How to read these blogs....

HOW TO READ THESE BLOGS...

In most cases, I don't write the recipes, I tell you how it went, what to be aware of, how to make them or, maybe even make them better. Sometimes I just want you to understand why I came to the decision to toss the puppies! That said, reviewing the recipe as you read my blog should be the most enlightening way to make sense of it all. It definitely will answer questions and help you avoid the same mistakes I made....and I always make some. Error goes hand in hand with the trial part of the process. Embrace it! Because you can't avoid it. Errors are the 'cracked eggs' of the soufflé. Now let's have some fun...

(fyi YELLOW FOLDER recipes are 'Keepers'...watch for the YF tag accompanying these recipes)

Saturday, January 29, 2011

Tales From the Dark Side...of My Kitchen!


It’s no secret I love to cook, but I’m the last one to say that I’m a perfect cook!In fact, I probably make more than my share of boo-boo’s in the kitchen, sometimes really ugly, extremely distasteful ones too!

In part, this may be because I’m allergic to following a recipe...exactly. I like to think of recipes as ‘suggestions’, and the more I respect the cook who wrote them, the more closely I may follow them. I am comforted by the knowledge that even those folks have screwed up royally more than once. Ina Garten, aka The Barefoot Contessa, is one of my favorites. She knows her way around a recipe and generally, I have good fortune following her guidelines. But Ina is on the record that she never serves a new recipe to unsuspecting diners until she’s made it at least three or four times herself.

Now, Ina lives in the Hamptons, so I’m assuming she can afford that luxury, but me, well, I can’t buy four or five times the necessary ingredients just so I can perfect the dish first, not to mention practicing for three days to make one meal! I’ve got other stuff to do...like pay my utility bills! So you might say I make my mistakes ‘in real time’.

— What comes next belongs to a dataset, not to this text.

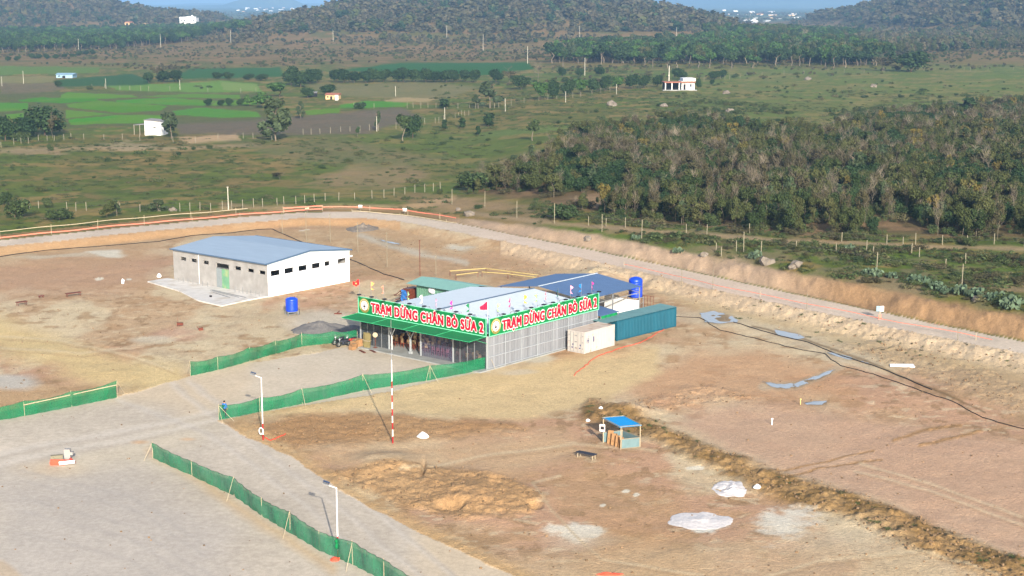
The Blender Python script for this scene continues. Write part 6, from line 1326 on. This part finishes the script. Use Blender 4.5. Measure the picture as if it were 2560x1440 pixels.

Therefore, if I’m going to offer up my recipe tips, I feel it’s only fair I come clean about a few of the lessons I’ve learned the hard way, so I’m going to include the occasional tale from the dark side of my kitchen.

I can cover a lot of ground just by telling you that for years I couldn’t make cookies without burning at least one sheet of them. This is nobody’s fault but my own. The recipes pretty clear on not overcooking, and common sense tells me I can’t leave cookies in the oven forever without dire consequences...usually involving the smoke alarm.

But truly, the reason this happened over and over is because I had a tendency to wander. Maybe I’ve got a bit of ADHD. The last sheet was in the oven, mixing bowl was washed, cookies tucked into a baggie or jar (not to mention some I might have consumed...) and well, the garden needed weeding or a column needed writing or work was calling. I’d only be a minute, just gonna get this little thing done--BEEP! Smoke alarm and burned cookies. It took years, and I still fail occasionally, but I learned the hard way that you aren’t done till you’re done. I still wander, but usually not as far.

I’ve learned that you can save yourself a lot of grief by reading ahead in a recipe. Case in point, an apple torte that appeared lovely on the cover of Bon Appetite but was a test to make and tasted even worse (Honestly, I hold a particular ingredient in the recipe, 'dry white wine', in this case chardonnay, responsible for what ended up being a hideous aftertaste, so really, do you blame me for messing with recipes?).

Anyway, piece of cake!...or torte, I thought. Until I got to the point where I’d peeled the stuffing out of the inside of two large loaves of French bread yielding over 8 cups of moist bread crumbs. I dumped them on a cookie sheet and stuffed them into the oven to dry out , ground up some hazelnuts, peeled the 2 pounds of apples called for in the recipe (well, really three, you know, I like more apples in a tart) and then came up short when I read the crust directions.

They called for THREE cups of breadcrumbs.What that-- Didn’t I just disgorge EIGHT cups from two loaves of French bread? Nowhere did it call for the remaining five cups. Why on earth did they have me do that? I reread the recipe; no clue. I checked the recipe online; no different. I was so frustrated (and frankly, the rest of the recipe wasn’t going too well either) that I wrote a pointed letter to the recipe editor at Bon Appetite asking what was up with this recipe. Geez!

Finally, I returned to the kitchen where I took at closer look at my drying bread crumbs. Funny, they didn’t look the same. They looked like...less. Duh! Drying breadcrumbs shrink. I had about three and a half cups, just over what the recipe called for. Darned if those professionals didn’t know what they were talking about. Of course, it would have been nice if they’d given a girl a clue, but I guess they figured that would be insulting my culinary intelligence, such as it was. Probably why they also never answered my letter.


1 comment:

  1. It's probably better they didn't answer your letter- I can't imagine the thoughts that ran through their heads! That is the exact reason why these blogs are so helpful- let someone else do the dirty work and reap the benefits of their mistakes! Keep up the great work, tips, and yummy cooking!!!